German Chancellor Angela Merkel has put Darfur on the G8 agenda, while French President Nicolas Sarkozy has warned that neither this issue nor the Iranian and North Korean nuclear crises can be resolved without China.
“There will be no solution on the question of Iran, on the question of Darfur, on the question of North Korea, without strong and positive Chinese involvement,” Sarkozy said on Wednesday.
The EU troika will hold a special meeting with Yang just before the two-day ASEM meeting starts.
China has been blocking US-led attempts at the UN Security Council to use sanctions to force Sudan to allow UN troops into the region to stem the bloodshed.
On Friday, the council endorsed plans for a hybrid UN-African Union force but its deployment remains subject to the approval of Khartoum.

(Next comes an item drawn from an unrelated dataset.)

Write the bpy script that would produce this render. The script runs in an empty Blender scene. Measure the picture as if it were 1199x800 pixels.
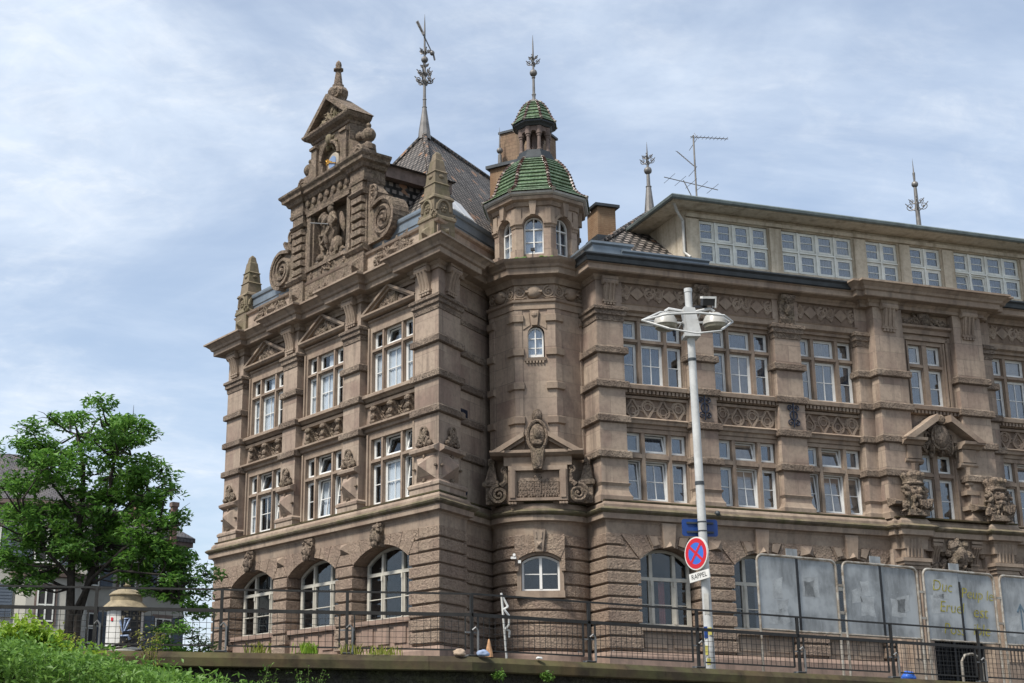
import bpy, bmesh, math, random
from math import sin, cos, pi, radians, sqrt, atan2, hypot, asin, tan
from mathutils import Vector, Matrix, noise

random.seed(11)
SC = bpy.context.scene
COL = SC.collection

# ------------------------------------------------------------------ camera
cam_d = bpy.data.cameras.new('camera')
cam = bpy.data.objects.new('camera', cam_d)
COL.objects.link(cam)
PITCH, ROLL = radians(16.36), radians(-0.96)
_R = Vector((1, 0, 0)); _U = Vector((0, -sin(PITCH), cos(PITCH))); _F = Vector((0, cos(PITCH), sin(PITCH)))
_RT = _R * cos(ROLL) - _U * sin(ROLL); _UP = _R * sin(ROLL) + _U * cos(ROLL)
m = Matrix.Identity(4)
for i in range(3):
    m[i][0] = _RT[i]; m[i][1] = _UP[i]; m[i][2] = -_F[i]
cam.matrix_world = m
cam_d.sensor_width = 36.0
cam_d.lens = 36.0 * 1655.5 / 1199.0
cam_d.shift_x = (599.5 - 418.5) / 1199.0
cam_d.clip_start = 0.1
cam_d.clip_end = 3000
SC.camera = cam

# ------------------------------------------------------------------ light
SUN_DIR = Vector((-0.59, -0.48, 1.00)).normalized()     # towards the sun
world = bpy.data.worlds.new('World'); SC.world = world
world.use_nodes = True
nt = world.node_tree; nt.nodes.clear()
N = nt.nodes.new; L = nt.links.new
out = N('ShaderNodeOutputWorld'); bg = N('ShaderNodeBackground'); sky = N('ShaderNodeTexSky')
sky.sky_type = 'NISHITA'; sky.sun_disc = False
sky.sun_elevation = asin(SUN_DIR.z); sky.sun_rotation = atan2(SUN_DIR.x, SUN_DIR.y)
sky.air_density = 1.0; sky.dust_density = 1.6; sky.ozone_density = 1.4
tc = N('ShaderNodeTexCoord')
sep = N('ShaderNodeSeparateXYZ'); L(tc.outputs['Generated'], sep.inputs[0])
def vmath(op, a, b):
    n = N('ShaderNodeMath'); n.operation = op
    for i, x in enumerate((a, b)):
        if isinstance(x, (int, float)): n.inputs[i].default_value = x
        else: L(x, n.inputs[i])
    return n.outputs[0]
zz = vmath('ADD', vmath('MAXIMUM', sep.outputs[2], 0.0), 0.22)
cmb = N('ShaderNodeCombineXYZ')
L(vmath('DIVIDE', sep.outputs[0], zz), cmb.inputs[0]); L(vmath('DIVIDE', sep.outputs[1], zz), cmb.inputs[1])
def cloud(scale, rot, stretch, detail, dist, lo, hi, off=(0, 0, 0), rough=0.6):
    mp = N('ShaderNodeMapping'); mp.inputs['Rotation'].default_value = (0, 0, radians(rot))
    mp.inputs['Scale'].default_value = (scale, scale * stretch, 1); mp.inputs['Location'].default_value = off
    L(cmb.outputs[0], mp.inputs[0])
    nz = N('ShaderNodeTexNoise'); nz.inputs['Scale'].default_value = 1.0; nz.inputs['Detail'].default_value = detail
    nz.inputs['Roughness'].default_value = rough; nz.inputs['Distortion'].default_value = dist
    L(mp.outputs[0], nz.inputs['Vector'])
    mr = N('ShaderNodeMapRange'); mr.interpolation_type = 'SMOOTHSTEP'
    mr.inputs['From Min'].default_value = lo; mr.inputs['From Max'].default_value = hi
    L(nz.outputs[0], mr.inputs[0]); return mr.outputs[0]
c1 = cloud(1.1, 20, 1.3, 8, 0.6, 0.36, 0.72, (3.1, 1.2, 0))
c2 = cloud(6.5, -35, 1.5, 7, 0.8, 0.42, 0.80, (0.3, 2.7, 0), 0.65)
c4 = cloud(13.0, 10, 1.2, 6, 0.6, 0.48, 0.80, (1.3, 9.7, 0), 0.6)
c3 = cloud(2.2, 75, 1.5, 6, 0.4, 0.40, 0.75, (7.3, 4.2, 0))
def cmix(fac, a, b):
    n = N('ShaderNodeMix'); n.data_type = 'RGBA'
    for i, x in ((0, fac), (6, a), (7, b)):
        if isinstance(x, (int, float)): n.inputs[i].default_value = x
        elif isinstance(x, tuple): n.inputs[i].default_value = (*x, 1)
        else: L(x, n.inputs[i])
    return n.outputs[2]
# thin high haze over the blue, then feathery cirrus over both
hz = vmath('ADD', vmath('MULTIPLY', c1, 0.55), vmath('MULTIPLY', c3, 0.30))
col_ = cmix(vmath('MINIMUM', vmath('ADD', hz, 0.34), 0.94), sky.outputs[0], (4.74, 5.38, 6.26))
wisp = vmath('MULTIPLY', vmath('ADD', vmath('MULTIPLY', c2, c1), vmath('MULTIPLY', vmath('MULTIPLY', c4, c1), 0.8)), 0.95)
col_ = cmix(vmath('MINIMUM', wisp, 0.85), col_, (5.6, 5.9, 6.25))
L(col_, bg.inputs['Color']); bg.inputs['Strength'].default_value = 0.090
L(bg.outputs[0], out.inputs['Surface'])

sl = bpy.data.lights.new('sun', 'SUN'); sl.energy = 3.0; sl.angle = radians(12); sl.color = (1.0, 0.95, 0.87)
so = bpy.data.objects.new('sun', sl); COL.objects.link(so)
so.rotation_euler = (-SUN_DIR).to_track_quat('-Z', 'Y').to_euler(); so.location = (-40, -40, 60)

SC.view_settings.view_transform = 'Standard'; SC.view_settings.look = 'None'
SC.view_settings.exposure = 0.93; SC.view_settings.gamma = 1.0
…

Kouchner has pinpointed China as one of the countries that should be included, along with the United States, in a proposed new contact group of nations on Darfur.
As with the G8, climate change is high on the agenda for the Hamburg meeting, and diplomats were expected to lobby China and new ASEM member India on curbing greenhouse gas emissions.
Together the two nations’ output of the harmful gases will surpass that of the United States by 2015 and Merkel, who is having trouble winning Washington’s support on the environment, believes that without their help efforts to fight global warming will fail.
German authorities are expecting up to 100,000 anti-globalisation protestors at the G8 summit and Hamburg police have warned that some 5,000 could target the ASEM meeting as they ‘warm up’ for Heiligendamm.